Our boys aren’t Desmond Howard and Ty Wheatley or Braylon and Hart or Henne and Long or even Navarre and Bellamy yet. But that’s not who they should be. They have to be themselves, and forge new legacies. The rest of the world can piss and moan all they want. We see the truth on the horizon.

They see a bust. We see a legend on the verge of breakout.

They see disappointment in the making. We see potential playing with new motivation.

They see unanswered questions. We see a three headed beast ready to be unleashed.

They see walk-ons and left-overs. We see the personifications of dedication.

They see injuries and size. We see hell on wheels.

They see a fraud. We see a leader.

They see losers. We see MICHIGAN.

At 3:30, Michigan kicks off Game 1 of 12 against Destiny. And we’re fighting until the last second of the last game.


8 Responses to “One MICH Infested Summer …”  

  1. 1 Denard Blue

    Dude well said. MICH till the end!!!!!!!!!!!!!!!!

  2. 2 chitownblue

    BRUCE.

    Excellent porst. Goosebumps, etc.

  3. 3 jamie mac

    Not for nothing, but Dex I think you’re one of the best writers on the intertewbs.

    Thanks for being our voice, our soul on all things MICH and Hope

    This post is exactly what the Revolution is about.

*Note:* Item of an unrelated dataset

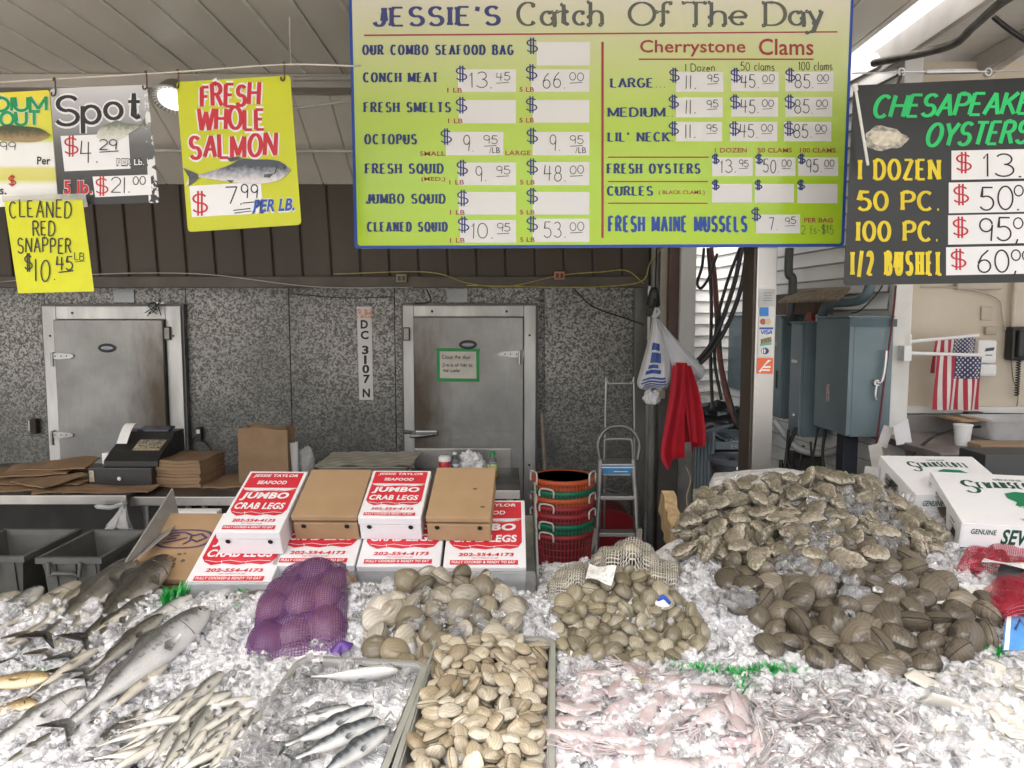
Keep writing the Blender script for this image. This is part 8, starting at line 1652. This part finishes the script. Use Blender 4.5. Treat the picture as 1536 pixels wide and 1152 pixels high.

    First beer is on Shock later today. Cant wait.

    Go Blue, Beat Uconn and, as always, Boo on the Bucks.

  4. 4 Other Chris

    Hell. Yes.

  5. 5 TK-421

    All right, let’s go. Let’s get this mofo started.

  6. 6 mad magician

    my body is a zombie for MICH

  7. 7 Brodie

    Goosebumps, as always. LET’S GO MICH

  8. 8 Davy Found

    wow – saw the link from Midnight Maize– amazing piece – GO BLUE!!!